North Carolina photographer Eric Pickersgill had just gotten married when he left for an artist’s residency program in upstate New York. He was feeling homesick and a little disconnected. Then one morning, he went to a local café and noticed a family eating breakfast together… but apart. All but one was connected to a gadget. 

“They were all sharing the same physical space, however they were engaging with people and content elsewhere, and maybe it was the beautiful light and the mother who wasn’t using a device that made me see the situation as a photograph,” Pickersgill tells SheKnows. In that moment, an idea for a photo series began to take shape. 

Removed is Pickersgill’s series, an exploration of moments when people have tuned out from one another and tuned in to their gadgets. In photo after photo, thanks to Pickersgill’s artistry, we get to see how we would appear without a phone in hand… but our attention turned elsewhere.

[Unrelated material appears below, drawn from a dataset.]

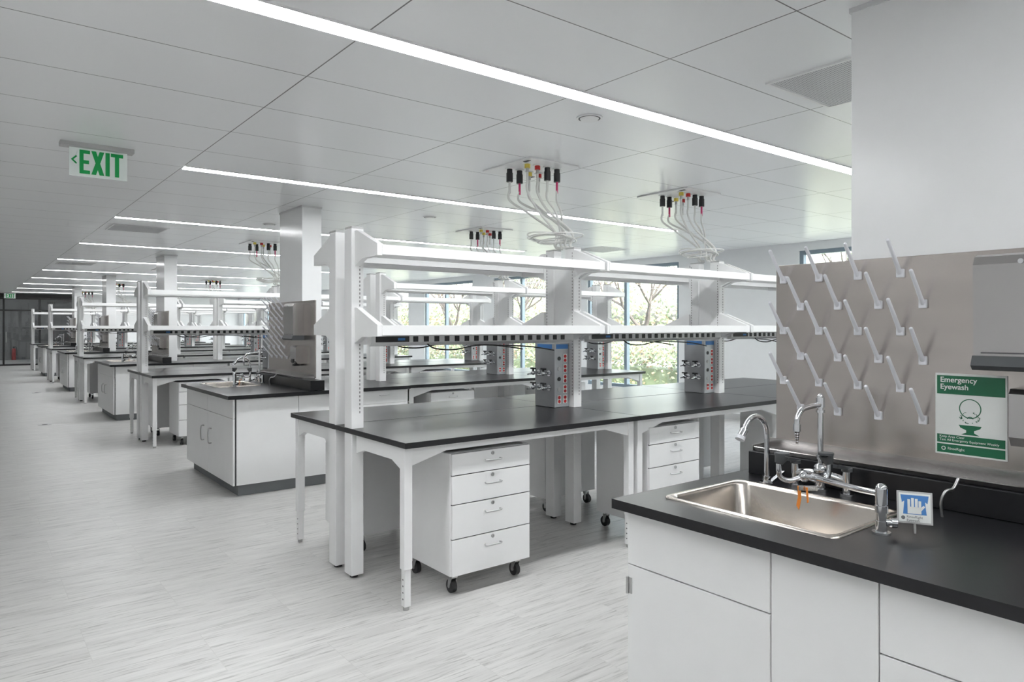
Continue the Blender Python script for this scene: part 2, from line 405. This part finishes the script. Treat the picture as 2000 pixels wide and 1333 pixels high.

The photo above was borne of his first idea: “One night after getting back from the residency, I slipped back into my old ways of using my device while in bed with my wife despite having that moment of realization in New York. As my eyes began to slowly close while checking my emails, I awoke to the sound of my phone hitting the floor. Before I thought to bend over the edge to pick it up, I looked at my partially curled open palm resting on the edge of the bed that still held the shape of my dropped device. I realized that was how I would be able to make the photographs for Removed.”